シンガポール発のファストファッション大手「SHEIN (シーイン)」が、初の常設店舗をフランスに開設すると発表しました。これまでオンライン販売を中心に世界150か国以上へ展開してきた同社が、ついにオフライン市場へ本格参入します。
Sheinはどんな会社?
SHEIN(シーイン)は2008年に中国で設立され、現在はシンガポールに本社を置く世界的なファストファッション企業です。160以上の国で展開し、AIとデータ分析を活用したオンデマンド生産で最新トレンドをいち早く商品化する点が特徴です。近年は環境負荷や労働環境の問題で批判を受けつつも改善を進め、フランスの常設店開設などリアル店舗にも進出しています。採用もグローバルに行われており、日本にも拠点が存在。英語や中国語を生かせる職種が多く、日本人スタッフも勤務しています。
気になる方は求人情報をチェックしてみてください。
https://www.linkedin.com/jobs/view/4191875361
選ばれたのは「ファッションの都」フランス
SHEINはまず、パリの百貨店に店舗を構え、その後ディジョン、ランス、グルノーブル、アンジェ、リモージュの5都市にも出店予定です。
同社はフランスを選んだ理由について、「世界的に影響力のあるファッション市場であり、リアル店舗展開の実験場として最適」とコメントしています。
仏大手デパートと提携し、ショップインショップ形式で展開
SHEINの新店舗は、フランスの小売不動産グループ「ソシエテ・デ・グラン・マガザン(SGM)」との提携により実現。SGMが運営するBHVマレやギャラリー・ラファイエットといった百貨店内に「ショップインショップ」形式で出店します。
この取り組みにより、Sheinは約200人の雇用創出を見込んでおり、同時に地方都市の中心街の活性化も狙っています。
環境・労働問題で批判も 透明性への挑戦
SHEINは「安くて流行の服」を短期間で大量生産するビジネスモデルで急成長しましたが、環境負荷の高さや労働環境の問題で批判を受けてきました。
スイスの調査団体Public Eyeによる2024年の報告では、一部の下請け工場で週75時間労働が確認されており、Sheinはその後「改善に努める」と声明を出しています。
フランス政府も「ファストファッション規制」に動く
2025年6月、フランス上院はファストファッション企業への新たな規制法案を可決しました。この法案は、SHEINやTemuなどの企業を対象に、環境負荷の大きい製品への罰金や広告制限を盛り込んだものです。
こうした規制の動きを踏まえ、Sheinは欧州でのブランド価値向上を目指す新戦略として、実店舗展開を打ち出したとみられます。
Sheinの新しい一歩が意味するもの
今回のフランス出店は、デジタル専業企業がリアル市場に進出する「リテールリボリューション」の象徴ともいえる動きです。
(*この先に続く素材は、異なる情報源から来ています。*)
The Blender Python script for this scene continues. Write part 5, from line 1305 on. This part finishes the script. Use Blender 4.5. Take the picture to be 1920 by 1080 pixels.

オンライン発ブランドが顧客との接点を増やし、体験型購買を重視する傾向は今後さらに強まるでしょう。
まとめ
SHEINの常設店舗進出は、ファストファッション業界に新たな波を起こす可能性があります。環境・倫理面の課題を抱えながらも、リアル店舗を通じて信頼とブランド力を高めることができるかが今後の焦点です。
SHEINのようにオンライン完結のブランドが「リアル回帰」する動きは、消費者の購買行動が再び体験型へと戻っている証拠。フランス市場での成果次第では、欧州他国や日本にも同様の展開が広がる可能性がありそうです。